**** Given data ****

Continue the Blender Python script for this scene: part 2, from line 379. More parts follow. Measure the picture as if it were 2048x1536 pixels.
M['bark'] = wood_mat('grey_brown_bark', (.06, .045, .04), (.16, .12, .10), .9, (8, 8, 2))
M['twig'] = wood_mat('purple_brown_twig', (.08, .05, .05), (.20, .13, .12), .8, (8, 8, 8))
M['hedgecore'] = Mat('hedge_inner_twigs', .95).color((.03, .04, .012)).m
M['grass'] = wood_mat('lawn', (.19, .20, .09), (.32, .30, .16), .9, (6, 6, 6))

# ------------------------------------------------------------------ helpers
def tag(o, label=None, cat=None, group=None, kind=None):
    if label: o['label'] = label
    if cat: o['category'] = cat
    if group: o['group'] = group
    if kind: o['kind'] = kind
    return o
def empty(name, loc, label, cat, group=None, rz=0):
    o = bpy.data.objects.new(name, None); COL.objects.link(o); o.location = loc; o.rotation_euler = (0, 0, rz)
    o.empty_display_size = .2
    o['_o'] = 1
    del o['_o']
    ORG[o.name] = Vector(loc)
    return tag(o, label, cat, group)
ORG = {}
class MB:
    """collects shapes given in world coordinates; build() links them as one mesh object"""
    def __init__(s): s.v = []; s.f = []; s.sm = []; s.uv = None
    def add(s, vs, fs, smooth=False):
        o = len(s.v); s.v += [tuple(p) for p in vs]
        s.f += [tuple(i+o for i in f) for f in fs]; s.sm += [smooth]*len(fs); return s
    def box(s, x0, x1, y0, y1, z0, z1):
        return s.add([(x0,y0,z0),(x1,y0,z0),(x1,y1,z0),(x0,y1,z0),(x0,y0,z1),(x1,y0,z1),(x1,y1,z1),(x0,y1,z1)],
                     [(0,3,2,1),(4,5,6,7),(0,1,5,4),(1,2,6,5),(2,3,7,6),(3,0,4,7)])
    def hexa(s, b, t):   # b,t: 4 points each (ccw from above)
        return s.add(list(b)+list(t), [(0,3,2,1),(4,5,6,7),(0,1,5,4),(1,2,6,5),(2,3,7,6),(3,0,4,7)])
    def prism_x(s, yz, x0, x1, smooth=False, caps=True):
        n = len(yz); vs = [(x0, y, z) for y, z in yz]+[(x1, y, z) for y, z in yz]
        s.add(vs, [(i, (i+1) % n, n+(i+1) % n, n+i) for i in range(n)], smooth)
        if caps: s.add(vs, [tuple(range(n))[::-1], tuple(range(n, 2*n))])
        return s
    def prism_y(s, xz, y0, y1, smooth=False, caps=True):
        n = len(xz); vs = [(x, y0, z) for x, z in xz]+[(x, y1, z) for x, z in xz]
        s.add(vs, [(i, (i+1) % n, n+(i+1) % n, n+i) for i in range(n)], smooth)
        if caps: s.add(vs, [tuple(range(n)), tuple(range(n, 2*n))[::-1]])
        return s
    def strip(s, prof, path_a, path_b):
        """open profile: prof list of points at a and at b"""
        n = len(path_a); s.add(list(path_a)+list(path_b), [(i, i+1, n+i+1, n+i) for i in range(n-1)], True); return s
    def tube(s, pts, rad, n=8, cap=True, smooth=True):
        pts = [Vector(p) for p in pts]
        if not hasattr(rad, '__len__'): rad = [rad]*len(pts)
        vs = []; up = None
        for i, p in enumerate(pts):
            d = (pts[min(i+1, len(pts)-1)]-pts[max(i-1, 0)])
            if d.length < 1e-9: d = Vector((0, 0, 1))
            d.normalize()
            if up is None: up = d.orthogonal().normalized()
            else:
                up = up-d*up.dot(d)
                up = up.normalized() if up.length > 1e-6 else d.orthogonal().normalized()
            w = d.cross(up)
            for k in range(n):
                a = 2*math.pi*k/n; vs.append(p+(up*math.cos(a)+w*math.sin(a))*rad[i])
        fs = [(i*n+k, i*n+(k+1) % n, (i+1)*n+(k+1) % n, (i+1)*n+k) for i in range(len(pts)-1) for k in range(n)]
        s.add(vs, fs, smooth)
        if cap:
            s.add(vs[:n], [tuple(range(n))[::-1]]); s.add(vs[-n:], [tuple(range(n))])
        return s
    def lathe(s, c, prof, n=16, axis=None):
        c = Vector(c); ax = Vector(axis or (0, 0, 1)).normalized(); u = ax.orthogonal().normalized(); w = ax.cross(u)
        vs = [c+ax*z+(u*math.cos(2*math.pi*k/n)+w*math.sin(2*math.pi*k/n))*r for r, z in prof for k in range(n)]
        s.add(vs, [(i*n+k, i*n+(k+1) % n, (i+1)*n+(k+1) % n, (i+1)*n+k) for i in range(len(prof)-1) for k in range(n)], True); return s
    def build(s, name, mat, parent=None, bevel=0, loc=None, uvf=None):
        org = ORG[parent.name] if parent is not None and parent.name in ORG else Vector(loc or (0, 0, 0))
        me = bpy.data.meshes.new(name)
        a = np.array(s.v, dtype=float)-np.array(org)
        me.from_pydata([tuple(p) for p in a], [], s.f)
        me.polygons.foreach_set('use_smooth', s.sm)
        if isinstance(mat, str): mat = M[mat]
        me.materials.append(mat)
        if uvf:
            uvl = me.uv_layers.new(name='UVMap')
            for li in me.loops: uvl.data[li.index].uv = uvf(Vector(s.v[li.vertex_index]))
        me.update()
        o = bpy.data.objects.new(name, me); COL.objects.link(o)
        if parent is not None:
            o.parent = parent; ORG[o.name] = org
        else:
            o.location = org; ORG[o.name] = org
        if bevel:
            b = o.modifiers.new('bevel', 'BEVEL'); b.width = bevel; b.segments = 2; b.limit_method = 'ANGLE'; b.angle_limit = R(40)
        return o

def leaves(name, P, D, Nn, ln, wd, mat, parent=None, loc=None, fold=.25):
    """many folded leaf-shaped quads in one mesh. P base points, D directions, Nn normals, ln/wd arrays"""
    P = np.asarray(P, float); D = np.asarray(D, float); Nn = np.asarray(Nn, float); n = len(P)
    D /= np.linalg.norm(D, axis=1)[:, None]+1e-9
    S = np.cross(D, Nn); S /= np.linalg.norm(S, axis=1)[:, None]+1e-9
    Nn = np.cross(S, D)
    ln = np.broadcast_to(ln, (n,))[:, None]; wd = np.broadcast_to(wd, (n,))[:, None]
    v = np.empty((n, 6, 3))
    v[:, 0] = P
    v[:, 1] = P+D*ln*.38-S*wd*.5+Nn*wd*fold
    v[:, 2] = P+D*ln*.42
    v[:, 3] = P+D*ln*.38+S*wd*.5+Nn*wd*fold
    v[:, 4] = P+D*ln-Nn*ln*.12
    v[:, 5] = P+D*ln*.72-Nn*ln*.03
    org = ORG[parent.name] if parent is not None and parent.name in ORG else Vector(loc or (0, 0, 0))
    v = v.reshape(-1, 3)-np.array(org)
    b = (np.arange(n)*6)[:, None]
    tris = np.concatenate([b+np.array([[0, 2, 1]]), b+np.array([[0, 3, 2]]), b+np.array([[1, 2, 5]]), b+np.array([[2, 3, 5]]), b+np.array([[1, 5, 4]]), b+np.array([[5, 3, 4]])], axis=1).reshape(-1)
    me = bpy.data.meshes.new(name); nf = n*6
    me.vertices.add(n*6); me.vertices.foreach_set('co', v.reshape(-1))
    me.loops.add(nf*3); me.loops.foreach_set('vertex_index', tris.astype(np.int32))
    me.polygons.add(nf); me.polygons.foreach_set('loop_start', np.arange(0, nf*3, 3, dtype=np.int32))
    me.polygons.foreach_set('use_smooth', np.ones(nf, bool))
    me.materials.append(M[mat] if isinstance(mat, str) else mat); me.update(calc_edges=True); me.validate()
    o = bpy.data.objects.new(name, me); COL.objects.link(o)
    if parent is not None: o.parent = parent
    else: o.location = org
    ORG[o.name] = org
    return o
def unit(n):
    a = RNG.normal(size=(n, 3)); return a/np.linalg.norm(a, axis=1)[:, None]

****

__The exercise__: Looking at the material above, please copy exactly every line from its first line through the line containing "(.32, .30, .16), .9, (6, 6, 6))", with both ends included and nothing else.

__Solution to the exercise__:
Continue the Blender Python script for this scene: part 2, from line 379. More parts follow. Measure the picture as if it were 2048x1536 pixels.
M['bark'] = wood_mat('grey_brown_bark', (.06, .045, .04), (.16, .12, .10), .9, (8, 8, 2))
M['twig'] = wood_mat('purple_brown_twig', (.08, .05, .05), (.20, .13, .12), .8, (8, 8, 8))
M['hedgecore'] = Mat('hedge_inner_twigs', .95).color((.03, .04, .012)).m
M['grass'] = wood_mat('lawn', (.19, .20, .09), (.32, .30, .16), .9, (6, 6, 6))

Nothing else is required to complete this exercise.